All The Light We Cannot See is a modern day existentialist novel. A book in the tradition of Dostoevsky, although that may not be obvious right away.
The title alludes in different ways to the juvenile main protagonists of the novel, Marie Laure and Werner. For Marie Laure, the allusion is more literal. She is blind, from a congenital vision disorder. Nurtured by a loving father, she sees, not with her eyes, but with her ears, her nose and her fertile imagination.
For Werner, an orphan and part of Germany’s World War II youth indoctrination program, the allusion is more figurative and a little more complex. He chooses to be blind to the destructive effects of war because the program promises a way out of the coal mines―his inevitable future, asserted orphanage officials.

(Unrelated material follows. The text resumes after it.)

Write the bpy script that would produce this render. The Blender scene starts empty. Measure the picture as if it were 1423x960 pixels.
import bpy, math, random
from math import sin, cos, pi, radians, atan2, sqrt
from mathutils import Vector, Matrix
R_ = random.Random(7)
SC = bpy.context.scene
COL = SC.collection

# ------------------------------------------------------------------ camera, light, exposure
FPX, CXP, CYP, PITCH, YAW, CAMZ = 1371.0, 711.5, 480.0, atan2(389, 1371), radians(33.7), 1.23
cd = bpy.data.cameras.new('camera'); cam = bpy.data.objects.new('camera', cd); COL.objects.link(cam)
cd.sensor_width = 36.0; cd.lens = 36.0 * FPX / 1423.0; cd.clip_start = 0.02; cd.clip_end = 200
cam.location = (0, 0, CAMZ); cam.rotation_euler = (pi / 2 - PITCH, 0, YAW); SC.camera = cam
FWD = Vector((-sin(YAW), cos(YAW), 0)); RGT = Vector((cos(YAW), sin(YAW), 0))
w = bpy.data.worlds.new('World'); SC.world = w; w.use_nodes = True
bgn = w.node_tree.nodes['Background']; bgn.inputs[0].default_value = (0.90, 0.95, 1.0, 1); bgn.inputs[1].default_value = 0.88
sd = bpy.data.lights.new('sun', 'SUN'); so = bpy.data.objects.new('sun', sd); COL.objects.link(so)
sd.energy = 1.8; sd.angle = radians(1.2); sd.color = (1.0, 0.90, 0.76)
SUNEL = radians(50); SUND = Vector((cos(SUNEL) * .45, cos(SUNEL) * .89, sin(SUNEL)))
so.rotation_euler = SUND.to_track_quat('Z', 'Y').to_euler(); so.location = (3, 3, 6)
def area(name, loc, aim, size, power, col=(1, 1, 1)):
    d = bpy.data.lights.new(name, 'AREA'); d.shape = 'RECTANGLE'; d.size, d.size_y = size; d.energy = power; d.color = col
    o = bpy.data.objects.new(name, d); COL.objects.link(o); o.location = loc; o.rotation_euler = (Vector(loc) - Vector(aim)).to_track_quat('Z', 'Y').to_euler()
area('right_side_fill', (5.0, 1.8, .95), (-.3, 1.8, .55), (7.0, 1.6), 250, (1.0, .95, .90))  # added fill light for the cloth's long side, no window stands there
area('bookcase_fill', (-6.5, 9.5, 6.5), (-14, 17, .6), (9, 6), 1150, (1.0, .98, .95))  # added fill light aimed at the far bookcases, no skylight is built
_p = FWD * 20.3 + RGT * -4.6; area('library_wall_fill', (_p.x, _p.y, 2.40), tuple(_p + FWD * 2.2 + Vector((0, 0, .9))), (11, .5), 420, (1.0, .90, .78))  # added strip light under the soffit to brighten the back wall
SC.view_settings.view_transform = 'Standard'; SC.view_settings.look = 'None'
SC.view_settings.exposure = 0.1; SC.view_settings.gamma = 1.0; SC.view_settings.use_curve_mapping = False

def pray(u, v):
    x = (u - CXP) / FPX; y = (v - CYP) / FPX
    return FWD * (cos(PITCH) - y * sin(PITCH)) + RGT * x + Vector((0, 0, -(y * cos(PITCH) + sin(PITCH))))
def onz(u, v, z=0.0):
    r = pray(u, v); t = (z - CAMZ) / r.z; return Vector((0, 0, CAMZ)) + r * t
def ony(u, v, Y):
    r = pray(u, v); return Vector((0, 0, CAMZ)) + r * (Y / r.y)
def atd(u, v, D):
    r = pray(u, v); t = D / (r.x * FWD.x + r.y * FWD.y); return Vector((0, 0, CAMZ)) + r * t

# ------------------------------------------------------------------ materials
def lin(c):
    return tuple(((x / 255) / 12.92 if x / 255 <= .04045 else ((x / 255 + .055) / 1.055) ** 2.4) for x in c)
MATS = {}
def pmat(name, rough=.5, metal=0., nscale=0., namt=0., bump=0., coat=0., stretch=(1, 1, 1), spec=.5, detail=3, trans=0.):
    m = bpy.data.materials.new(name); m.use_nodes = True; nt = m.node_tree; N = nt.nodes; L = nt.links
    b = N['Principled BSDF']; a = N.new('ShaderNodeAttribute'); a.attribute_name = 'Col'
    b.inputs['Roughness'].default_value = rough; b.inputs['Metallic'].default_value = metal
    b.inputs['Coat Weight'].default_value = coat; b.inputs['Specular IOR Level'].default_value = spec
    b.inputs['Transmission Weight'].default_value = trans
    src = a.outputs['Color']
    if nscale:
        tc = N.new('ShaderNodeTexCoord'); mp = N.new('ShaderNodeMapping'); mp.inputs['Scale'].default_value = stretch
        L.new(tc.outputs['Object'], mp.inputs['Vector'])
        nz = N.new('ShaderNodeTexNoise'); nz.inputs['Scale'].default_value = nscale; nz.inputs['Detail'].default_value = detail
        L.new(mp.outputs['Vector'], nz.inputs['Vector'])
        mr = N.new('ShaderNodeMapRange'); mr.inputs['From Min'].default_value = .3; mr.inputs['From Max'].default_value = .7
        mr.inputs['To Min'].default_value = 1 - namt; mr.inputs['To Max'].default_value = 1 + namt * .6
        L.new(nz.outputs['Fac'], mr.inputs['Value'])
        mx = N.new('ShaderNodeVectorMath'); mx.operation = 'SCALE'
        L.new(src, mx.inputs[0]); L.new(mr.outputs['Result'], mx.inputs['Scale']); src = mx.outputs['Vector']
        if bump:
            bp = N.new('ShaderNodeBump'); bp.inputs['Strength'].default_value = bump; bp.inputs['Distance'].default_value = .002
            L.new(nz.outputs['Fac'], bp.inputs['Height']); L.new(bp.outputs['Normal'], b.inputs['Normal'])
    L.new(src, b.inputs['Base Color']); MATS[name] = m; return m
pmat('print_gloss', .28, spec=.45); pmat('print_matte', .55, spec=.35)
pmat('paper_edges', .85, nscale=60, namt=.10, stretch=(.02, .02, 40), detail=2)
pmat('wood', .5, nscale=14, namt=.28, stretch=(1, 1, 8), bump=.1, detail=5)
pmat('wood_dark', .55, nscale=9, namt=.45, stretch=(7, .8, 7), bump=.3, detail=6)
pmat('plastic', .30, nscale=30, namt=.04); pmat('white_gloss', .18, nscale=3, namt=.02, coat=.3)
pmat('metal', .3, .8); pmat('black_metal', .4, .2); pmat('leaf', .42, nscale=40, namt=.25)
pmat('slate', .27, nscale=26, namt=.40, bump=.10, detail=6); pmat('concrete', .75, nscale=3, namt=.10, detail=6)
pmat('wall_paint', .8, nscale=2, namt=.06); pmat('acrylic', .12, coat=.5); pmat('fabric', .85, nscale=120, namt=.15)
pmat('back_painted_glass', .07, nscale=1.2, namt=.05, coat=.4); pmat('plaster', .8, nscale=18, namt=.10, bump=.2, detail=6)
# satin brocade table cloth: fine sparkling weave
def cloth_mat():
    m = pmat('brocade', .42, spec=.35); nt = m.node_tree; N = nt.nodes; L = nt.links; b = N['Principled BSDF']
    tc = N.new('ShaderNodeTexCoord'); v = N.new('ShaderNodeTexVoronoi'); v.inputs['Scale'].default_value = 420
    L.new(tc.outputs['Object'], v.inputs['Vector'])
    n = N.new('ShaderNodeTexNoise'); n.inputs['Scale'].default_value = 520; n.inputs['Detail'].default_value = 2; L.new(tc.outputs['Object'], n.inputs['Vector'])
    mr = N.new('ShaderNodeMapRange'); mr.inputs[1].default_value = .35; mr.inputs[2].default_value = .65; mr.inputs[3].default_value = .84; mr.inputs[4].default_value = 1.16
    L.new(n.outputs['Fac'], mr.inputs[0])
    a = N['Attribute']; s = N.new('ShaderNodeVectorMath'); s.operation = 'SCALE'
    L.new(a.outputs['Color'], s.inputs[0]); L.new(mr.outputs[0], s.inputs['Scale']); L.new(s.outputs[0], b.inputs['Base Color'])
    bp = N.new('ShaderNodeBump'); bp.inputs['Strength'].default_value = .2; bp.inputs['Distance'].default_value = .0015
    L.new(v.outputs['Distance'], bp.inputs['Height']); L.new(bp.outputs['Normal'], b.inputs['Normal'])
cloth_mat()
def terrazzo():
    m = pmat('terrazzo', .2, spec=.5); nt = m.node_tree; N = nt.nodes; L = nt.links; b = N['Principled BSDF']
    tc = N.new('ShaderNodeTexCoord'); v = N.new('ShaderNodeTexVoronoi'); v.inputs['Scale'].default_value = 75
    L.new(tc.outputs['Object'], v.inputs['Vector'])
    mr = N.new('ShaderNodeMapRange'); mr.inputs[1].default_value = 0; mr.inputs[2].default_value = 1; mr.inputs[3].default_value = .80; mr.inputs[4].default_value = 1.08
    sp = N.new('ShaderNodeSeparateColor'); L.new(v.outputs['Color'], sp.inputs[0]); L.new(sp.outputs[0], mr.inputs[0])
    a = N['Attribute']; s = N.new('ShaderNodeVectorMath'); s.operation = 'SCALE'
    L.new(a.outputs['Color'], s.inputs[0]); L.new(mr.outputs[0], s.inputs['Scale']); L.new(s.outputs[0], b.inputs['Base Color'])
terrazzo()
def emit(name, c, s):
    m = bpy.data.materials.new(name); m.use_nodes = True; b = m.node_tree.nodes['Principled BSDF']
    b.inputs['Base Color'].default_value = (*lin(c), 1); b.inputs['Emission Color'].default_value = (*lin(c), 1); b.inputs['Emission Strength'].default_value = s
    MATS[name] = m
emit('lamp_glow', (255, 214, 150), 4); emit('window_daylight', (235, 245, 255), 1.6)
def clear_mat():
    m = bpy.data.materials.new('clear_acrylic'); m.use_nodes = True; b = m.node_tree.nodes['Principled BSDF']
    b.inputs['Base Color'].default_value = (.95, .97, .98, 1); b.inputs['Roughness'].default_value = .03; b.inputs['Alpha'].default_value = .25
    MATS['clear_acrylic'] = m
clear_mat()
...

These two characters meet only at the end, but in so many ways, they are connected from the beginning. By time, if not by place. By their youth. By their intense need to know. By their extraordinary gifts. Finally, they meet as kindred spirits, drawn together by an illegal radio broadcast that cuts through prejudices and stereotypes, suspicions and enmities that divide people.
You cannot think of this novel in terms of a sweeping plot with several subplots. All the individual stories carry about equal weight, if not equal appeal: Marie-Laure moving through and surviving the war; Werner curbing a role in the war using his native gifts for electronics; the trajectory of the Sea of Flames diamond and the search for it by an obsessed German officer desperate to believe it would cure his decaying body; the healing of Marie-Laure’s great uncle, traumatized by his experience in the previous world war.
The setting for the story, the catastrophic event of the second world war, fits the meditative mood of the narrative. The characters live inside their heads a lot, not only about what they’re experiencing (seeing, hearing, tasting, feeling), but also about what those experiences mean, what each individual life really means. The prose flows effortlessly and images are vivid. The novel reminds me of Terence Malick’s atmospheric, meditative war film, The Thin Red Line.
Ultimately, though, what I took away from the book is the author’s view of what life is all about, woven into the many themes of the novel and often expressed in the musings of characters. You feel the author throughout the story, editorializing about events, characters, scenes, time. For example:
That great shuttles of souls might fly about, faded but audible if you listen closely enough?
Four years of occupation, and the roar of oncoming bombers is the roar of what? Deliverance? Extirpation?
To men like that, time was a surfeit, a barrel they watched slowly drain. When really, he thinks, it’s a glowing puddle you carry in your hands; you should spend all your energy protecting it. Fighting for it. Working so hard not to spill one single drop.
But it is not bravery; I have no choice. I wake up and live my life. Don’t you do the same?
The book is rich with such passages. A book to be read and savored more than once. As I intend to do and as I did with Dostoevsky’s Crime and Punishment and Brothers Karamasov. Timeless and unforgettable.